FINでは、かなりの時間をさいて、「原価計算基準」「解説講義」を行っているのと、スマホ用の「原価計算基準の穴埋め問題集」のデータを提供しています。「原価計算基準」の最も効率的な克服方法は、「解説講義」スマホ用の「原価計算基準の穴埋め問題集」の併用です。

第2問:配合差異と歩留差異

期首期末の仕掛品が存在しないケースなので、難なく解けたと思います。
注意点としては、「4kgのK製品を製造するための標準作業時間は2時間である。」という指示です。通常、この手の問題を解く際には、「投入5kgを完成させるための標準作業時間は2時間である。
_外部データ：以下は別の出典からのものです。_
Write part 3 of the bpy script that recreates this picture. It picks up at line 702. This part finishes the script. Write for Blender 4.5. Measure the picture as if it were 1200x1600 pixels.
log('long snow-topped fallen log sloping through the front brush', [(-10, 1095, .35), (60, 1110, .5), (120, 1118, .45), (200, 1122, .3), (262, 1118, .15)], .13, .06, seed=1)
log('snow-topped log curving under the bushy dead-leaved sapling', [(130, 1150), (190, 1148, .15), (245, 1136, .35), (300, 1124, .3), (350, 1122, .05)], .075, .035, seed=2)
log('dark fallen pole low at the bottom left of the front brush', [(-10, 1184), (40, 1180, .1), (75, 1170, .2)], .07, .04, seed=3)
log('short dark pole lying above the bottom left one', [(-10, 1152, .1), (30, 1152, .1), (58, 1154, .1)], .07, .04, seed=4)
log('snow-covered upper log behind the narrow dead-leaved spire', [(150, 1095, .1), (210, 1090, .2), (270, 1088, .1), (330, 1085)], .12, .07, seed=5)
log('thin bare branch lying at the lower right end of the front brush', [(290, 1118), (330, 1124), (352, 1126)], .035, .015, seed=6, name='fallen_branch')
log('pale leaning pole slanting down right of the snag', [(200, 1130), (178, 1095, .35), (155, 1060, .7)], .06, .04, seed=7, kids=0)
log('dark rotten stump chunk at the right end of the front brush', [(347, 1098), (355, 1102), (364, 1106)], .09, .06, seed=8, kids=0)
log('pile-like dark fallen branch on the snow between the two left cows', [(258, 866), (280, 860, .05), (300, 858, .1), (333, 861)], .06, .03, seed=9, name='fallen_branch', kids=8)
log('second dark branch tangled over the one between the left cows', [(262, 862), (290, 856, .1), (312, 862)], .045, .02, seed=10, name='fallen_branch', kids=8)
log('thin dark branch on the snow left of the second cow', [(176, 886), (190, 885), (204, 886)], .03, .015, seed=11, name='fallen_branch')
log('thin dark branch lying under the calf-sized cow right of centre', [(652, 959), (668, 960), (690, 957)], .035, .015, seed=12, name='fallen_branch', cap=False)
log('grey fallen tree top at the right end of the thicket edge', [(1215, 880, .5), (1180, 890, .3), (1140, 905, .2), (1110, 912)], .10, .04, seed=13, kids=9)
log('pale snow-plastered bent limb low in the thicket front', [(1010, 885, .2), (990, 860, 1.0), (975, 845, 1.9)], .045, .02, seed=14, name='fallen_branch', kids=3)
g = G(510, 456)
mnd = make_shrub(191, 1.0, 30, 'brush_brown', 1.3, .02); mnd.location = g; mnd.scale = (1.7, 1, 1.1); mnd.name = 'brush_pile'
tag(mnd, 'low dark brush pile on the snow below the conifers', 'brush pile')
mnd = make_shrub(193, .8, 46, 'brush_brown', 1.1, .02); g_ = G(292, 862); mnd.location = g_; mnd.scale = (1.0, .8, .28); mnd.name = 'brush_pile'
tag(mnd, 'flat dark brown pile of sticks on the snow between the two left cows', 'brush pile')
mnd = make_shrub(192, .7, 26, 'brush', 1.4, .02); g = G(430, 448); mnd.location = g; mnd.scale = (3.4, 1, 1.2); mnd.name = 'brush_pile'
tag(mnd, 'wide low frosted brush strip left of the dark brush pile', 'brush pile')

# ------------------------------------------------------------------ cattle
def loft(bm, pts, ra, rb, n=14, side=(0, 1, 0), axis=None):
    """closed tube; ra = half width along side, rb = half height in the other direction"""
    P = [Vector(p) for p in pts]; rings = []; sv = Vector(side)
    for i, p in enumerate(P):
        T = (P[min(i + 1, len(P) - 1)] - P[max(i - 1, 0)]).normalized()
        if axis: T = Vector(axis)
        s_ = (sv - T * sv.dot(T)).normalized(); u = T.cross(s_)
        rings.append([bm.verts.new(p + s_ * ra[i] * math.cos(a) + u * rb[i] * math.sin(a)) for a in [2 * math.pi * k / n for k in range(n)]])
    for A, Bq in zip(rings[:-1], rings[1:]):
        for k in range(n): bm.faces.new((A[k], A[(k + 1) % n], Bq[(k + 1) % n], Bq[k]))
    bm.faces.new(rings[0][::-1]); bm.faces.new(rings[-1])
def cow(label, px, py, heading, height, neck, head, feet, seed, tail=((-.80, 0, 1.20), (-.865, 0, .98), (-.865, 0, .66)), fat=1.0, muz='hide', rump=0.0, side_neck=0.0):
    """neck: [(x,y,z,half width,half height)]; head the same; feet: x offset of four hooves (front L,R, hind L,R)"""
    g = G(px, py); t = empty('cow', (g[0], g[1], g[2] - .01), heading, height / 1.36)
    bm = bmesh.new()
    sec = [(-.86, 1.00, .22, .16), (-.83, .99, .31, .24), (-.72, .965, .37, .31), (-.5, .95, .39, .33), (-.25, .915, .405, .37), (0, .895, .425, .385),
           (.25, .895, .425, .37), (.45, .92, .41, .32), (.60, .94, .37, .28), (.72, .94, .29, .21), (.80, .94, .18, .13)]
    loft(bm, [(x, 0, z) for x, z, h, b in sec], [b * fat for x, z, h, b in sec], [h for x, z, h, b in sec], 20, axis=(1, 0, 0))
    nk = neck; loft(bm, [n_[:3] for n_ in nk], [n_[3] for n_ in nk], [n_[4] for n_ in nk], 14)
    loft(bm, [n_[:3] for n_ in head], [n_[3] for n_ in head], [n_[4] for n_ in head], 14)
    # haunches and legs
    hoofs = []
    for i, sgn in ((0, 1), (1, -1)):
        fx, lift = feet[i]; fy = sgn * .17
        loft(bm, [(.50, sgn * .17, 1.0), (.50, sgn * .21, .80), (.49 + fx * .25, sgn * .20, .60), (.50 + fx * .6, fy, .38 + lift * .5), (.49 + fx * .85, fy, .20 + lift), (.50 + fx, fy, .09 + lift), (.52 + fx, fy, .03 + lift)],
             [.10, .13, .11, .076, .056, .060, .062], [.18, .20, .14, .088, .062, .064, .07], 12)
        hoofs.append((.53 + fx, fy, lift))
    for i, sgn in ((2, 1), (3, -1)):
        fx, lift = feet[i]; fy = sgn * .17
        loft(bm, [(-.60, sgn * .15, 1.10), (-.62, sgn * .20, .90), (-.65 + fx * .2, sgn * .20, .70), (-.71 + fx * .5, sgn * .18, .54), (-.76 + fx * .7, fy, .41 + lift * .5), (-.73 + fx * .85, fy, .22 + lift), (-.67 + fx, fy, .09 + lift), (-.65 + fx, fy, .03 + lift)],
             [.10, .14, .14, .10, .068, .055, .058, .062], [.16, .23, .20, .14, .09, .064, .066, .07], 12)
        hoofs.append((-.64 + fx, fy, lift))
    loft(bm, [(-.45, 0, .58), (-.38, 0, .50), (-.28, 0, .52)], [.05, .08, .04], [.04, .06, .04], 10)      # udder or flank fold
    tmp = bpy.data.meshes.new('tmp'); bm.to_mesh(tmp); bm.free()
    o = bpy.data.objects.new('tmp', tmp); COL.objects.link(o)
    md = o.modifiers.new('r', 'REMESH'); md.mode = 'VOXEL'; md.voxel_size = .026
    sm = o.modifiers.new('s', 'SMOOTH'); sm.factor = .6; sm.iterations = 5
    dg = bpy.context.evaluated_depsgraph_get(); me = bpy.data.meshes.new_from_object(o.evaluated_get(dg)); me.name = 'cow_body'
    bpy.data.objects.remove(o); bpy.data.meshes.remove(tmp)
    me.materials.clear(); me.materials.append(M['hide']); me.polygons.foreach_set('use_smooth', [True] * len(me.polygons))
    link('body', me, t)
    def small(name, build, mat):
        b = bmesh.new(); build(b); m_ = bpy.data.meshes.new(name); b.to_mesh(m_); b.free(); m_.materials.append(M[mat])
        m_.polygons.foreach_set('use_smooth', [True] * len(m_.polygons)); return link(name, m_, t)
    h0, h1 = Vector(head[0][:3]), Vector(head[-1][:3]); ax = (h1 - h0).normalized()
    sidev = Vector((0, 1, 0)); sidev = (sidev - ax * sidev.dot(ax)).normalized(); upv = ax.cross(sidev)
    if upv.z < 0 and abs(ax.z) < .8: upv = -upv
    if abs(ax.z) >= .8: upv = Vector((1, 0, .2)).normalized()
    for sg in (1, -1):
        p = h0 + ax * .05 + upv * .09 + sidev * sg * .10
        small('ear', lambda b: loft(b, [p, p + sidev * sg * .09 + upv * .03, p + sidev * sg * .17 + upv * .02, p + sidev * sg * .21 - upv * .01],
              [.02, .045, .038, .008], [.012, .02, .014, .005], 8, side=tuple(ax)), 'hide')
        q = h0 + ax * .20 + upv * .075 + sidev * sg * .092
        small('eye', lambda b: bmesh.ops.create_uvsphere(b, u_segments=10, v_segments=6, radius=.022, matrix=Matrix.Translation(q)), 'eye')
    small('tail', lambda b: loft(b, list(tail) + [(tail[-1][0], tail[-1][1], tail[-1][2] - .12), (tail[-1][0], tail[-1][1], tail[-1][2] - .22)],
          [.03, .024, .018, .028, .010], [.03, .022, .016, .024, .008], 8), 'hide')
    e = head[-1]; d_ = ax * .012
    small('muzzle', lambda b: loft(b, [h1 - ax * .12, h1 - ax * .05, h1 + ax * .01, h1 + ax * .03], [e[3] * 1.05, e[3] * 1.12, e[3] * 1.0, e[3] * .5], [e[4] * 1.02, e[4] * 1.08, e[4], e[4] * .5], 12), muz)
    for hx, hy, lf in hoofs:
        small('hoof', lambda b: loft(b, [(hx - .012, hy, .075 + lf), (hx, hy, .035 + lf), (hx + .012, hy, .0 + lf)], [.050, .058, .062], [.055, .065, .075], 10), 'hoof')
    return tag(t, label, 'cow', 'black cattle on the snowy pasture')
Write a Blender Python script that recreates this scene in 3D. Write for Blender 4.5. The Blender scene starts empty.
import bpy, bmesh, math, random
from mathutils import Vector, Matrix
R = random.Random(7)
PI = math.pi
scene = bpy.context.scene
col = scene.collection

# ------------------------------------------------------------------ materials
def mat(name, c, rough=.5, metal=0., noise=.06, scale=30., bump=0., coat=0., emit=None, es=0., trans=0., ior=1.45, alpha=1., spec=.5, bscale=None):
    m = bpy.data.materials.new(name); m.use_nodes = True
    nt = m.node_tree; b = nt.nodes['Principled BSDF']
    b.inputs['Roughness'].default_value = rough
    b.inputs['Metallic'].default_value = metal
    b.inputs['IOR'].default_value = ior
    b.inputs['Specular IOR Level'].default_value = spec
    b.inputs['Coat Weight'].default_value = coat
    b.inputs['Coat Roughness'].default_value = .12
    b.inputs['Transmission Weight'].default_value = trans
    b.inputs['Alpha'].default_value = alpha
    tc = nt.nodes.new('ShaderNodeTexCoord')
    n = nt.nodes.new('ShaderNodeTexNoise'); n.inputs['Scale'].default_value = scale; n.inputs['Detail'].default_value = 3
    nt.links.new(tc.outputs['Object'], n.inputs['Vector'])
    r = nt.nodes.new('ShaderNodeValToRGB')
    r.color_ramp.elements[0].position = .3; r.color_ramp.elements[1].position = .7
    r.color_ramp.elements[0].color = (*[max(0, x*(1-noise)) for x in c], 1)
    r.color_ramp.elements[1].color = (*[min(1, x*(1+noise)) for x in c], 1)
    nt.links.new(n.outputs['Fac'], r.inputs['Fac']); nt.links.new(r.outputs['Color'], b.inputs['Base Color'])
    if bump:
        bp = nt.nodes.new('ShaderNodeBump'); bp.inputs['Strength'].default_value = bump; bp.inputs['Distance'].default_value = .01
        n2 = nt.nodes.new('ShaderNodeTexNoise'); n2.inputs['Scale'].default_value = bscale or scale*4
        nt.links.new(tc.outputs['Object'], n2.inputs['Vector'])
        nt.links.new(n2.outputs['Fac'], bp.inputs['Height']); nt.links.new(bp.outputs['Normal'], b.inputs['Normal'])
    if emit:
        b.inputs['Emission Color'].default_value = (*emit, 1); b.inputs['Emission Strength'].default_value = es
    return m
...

」という標準能率を使用してSHやS’Hを計算します。

第3問:事業部制(内部振替価格の決定)

事業部制では、「各事業部(長)の業績評価」と「内部振替価格の決定」とが計算論点となりますが、本問では、内部振替価格が中心的に問われています。
全部標準原価基準による内部振替価格によると、供給事業部(S事業部)において、振替製品(製品X)に係る営業利益がゼロになってしまうため、問2では、全部標準原価に2%を上乗せした金額を内部振替価格としています。しかし、このコストプラス法によると、「受入事業部の変動費」と「全社的な差額原価」とが一致しないため、「最終製品の受注の可否について、受入事業部が誤った意思決定を行う可能性がある。」という問題点が残ることになります。本問においても、受入事業部であるD事業部では、製品Zを販売した方が営業利益期が減少するため、たとえ全社的には製品Zを生産販売した方が有利であったとしても、D事業部は自己の営業利益が減少することを嫌って、製品Zの生産を行わない意思決定をしてしまいます。そこで、D事業部が製品Zを生産するよう動機づけられるように、問3では、増加する営業利益を折半するような内部振替価格を設定している、というのが第3問全体のストーリーです。
このような背景が理解できるようになると、問題を解いていても、楽しい気持ちになれます。